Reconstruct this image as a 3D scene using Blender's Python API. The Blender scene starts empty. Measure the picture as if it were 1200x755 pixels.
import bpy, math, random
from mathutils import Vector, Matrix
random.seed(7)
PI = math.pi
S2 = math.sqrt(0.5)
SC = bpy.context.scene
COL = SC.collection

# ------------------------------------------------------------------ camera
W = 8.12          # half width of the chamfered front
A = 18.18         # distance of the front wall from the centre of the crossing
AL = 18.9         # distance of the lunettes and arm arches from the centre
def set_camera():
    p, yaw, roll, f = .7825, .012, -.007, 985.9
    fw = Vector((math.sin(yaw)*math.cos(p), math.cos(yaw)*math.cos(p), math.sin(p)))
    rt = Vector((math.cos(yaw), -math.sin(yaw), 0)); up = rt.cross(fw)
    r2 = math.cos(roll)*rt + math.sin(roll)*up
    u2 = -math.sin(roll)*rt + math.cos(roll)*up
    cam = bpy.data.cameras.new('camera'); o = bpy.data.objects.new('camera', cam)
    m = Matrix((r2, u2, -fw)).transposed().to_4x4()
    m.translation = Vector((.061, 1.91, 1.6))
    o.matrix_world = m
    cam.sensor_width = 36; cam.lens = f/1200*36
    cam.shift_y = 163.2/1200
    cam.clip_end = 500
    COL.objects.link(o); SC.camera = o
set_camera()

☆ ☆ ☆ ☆

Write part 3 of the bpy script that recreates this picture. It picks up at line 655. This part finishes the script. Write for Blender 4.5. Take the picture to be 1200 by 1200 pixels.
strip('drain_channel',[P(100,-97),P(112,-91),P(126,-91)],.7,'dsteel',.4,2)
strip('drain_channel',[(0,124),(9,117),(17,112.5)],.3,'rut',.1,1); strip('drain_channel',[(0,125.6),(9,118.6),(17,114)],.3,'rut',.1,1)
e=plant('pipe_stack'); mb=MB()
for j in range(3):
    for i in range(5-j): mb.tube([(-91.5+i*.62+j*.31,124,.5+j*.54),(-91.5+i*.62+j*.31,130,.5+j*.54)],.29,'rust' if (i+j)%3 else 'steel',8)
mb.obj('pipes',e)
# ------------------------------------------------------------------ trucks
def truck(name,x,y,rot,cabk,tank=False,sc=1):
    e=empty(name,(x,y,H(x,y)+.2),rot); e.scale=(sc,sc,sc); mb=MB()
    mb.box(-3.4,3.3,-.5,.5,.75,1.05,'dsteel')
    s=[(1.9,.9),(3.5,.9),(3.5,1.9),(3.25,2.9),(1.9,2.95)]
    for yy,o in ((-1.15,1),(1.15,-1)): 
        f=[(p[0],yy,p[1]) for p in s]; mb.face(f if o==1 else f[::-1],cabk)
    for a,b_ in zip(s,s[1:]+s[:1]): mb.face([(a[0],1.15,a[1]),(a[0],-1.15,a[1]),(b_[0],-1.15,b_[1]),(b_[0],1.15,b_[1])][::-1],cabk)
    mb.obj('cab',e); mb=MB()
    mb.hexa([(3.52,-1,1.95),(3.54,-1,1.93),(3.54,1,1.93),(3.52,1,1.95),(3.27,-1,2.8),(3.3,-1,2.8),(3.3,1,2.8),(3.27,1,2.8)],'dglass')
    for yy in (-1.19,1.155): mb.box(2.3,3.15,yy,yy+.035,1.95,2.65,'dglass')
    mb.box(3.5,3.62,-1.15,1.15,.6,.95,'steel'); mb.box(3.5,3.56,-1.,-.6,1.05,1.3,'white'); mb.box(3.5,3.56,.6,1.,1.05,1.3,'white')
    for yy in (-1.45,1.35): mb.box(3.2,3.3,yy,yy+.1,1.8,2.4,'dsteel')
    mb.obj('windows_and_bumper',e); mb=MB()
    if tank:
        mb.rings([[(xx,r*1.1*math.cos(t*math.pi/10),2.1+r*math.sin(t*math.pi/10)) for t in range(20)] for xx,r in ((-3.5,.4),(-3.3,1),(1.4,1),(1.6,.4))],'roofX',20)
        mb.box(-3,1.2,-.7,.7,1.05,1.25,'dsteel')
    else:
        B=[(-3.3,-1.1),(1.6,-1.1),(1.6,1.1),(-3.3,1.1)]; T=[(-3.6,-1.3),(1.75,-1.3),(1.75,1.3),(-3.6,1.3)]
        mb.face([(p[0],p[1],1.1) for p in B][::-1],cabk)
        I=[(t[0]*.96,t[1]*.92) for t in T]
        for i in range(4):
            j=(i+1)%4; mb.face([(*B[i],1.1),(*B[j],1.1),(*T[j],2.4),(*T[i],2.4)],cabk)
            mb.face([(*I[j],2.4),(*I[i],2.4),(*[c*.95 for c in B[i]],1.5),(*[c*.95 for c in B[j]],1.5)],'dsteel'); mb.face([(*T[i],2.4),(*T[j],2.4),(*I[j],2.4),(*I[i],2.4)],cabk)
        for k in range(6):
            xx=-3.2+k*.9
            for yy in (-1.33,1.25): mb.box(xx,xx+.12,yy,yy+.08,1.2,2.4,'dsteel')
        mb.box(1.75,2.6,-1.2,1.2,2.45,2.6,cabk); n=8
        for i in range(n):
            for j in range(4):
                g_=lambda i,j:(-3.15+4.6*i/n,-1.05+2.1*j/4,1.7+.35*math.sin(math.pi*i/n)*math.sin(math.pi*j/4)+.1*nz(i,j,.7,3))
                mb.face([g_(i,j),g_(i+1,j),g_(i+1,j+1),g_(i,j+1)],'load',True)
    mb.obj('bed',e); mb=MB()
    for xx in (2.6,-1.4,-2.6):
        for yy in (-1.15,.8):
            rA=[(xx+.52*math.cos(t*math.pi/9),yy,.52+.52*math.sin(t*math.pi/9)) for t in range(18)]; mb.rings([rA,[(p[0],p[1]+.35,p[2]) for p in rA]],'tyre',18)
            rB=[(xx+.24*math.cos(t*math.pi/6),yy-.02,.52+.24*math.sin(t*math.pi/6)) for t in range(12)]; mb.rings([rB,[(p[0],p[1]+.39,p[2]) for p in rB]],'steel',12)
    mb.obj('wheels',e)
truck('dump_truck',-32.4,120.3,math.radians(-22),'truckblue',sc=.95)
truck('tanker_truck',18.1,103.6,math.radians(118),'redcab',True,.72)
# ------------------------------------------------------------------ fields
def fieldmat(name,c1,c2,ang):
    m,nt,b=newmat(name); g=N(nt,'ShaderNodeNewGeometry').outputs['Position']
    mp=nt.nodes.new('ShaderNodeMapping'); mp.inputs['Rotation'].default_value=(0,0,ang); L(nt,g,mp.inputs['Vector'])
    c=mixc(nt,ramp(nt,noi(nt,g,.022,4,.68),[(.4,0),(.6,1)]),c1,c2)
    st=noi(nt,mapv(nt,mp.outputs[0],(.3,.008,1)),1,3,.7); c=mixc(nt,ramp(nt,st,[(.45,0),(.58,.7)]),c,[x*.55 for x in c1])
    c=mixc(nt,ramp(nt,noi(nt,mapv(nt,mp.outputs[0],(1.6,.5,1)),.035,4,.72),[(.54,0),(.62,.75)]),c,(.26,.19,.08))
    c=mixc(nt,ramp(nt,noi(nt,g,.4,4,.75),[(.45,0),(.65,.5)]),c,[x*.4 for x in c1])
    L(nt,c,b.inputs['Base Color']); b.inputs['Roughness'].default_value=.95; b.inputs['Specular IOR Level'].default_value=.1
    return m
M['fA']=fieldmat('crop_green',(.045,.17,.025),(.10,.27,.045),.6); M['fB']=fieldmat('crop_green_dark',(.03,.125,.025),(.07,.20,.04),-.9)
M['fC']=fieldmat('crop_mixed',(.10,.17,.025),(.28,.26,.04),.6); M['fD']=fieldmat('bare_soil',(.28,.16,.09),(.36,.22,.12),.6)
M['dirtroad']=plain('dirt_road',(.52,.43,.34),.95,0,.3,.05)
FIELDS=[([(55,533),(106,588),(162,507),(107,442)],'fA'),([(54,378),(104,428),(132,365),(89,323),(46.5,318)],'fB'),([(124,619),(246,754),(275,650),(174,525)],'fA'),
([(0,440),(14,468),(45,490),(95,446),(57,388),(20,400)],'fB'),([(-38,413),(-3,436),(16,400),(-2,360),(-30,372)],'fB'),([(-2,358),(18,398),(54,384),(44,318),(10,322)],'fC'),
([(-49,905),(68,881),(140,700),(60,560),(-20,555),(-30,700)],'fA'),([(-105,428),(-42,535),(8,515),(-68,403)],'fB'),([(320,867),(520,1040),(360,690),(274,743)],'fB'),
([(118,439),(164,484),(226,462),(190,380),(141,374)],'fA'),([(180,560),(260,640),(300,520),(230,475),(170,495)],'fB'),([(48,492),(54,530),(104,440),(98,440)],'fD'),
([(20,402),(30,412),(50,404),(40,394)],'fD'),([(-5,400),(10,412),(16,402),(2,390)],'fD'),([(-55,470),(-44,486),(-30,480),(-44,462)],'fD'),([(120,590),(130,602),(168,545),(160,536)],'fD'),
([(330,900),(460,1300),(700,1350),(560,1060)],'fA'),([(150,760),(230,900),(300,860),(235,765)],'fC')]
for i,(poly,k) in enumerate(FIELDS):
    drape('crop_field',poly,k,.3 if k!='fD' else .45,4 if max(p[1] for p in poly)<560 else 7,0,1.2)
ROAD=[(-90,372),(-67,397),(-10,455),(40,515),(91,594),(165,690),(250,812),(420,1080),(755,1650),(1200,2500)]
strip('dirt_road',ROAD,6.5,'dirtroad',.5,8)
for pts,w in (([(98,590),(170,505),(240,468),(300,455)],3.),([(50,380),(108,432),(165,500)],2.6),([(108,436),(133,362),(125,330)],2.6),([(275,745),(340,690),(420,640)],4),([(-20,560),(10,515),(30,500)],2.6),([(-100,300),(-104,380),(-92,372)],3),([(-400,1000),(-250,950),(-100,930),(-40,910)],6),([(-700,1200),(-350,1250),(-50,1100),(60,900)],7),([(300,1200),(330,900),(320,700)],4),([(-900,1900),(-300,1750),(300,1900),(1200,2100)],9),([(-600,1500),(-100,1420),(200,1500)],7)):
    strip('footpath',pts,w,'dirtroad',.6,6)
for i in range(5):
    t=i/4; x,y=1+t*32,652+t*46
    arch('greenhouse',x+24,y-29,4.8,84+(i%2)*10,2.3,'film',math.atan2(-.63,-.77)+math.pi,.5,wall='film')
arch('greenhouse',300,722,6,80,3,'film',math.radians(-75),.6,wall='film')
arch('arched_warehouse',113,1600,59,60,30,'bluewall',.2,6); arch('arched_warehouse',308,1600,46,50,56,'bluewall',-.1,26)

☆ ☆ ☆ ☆

Extract the lines from the line with "Reconstruct this image" to the line with "COL = SC.collection", inclusive, reproducing them exactly and leaving out every other line.

Reconstruct this image as a 3D scene using Blender's Python API. The Blender scene starts empty. Measure the picture as if it were 1200x755 pixels.
import bpy, math, random
from mathutils import Vector, Matrix
random.seed(7)
PI = math.pi
S2 = math.sqrt(0.5)
SC = bpy.context.scene
COL = SC.collection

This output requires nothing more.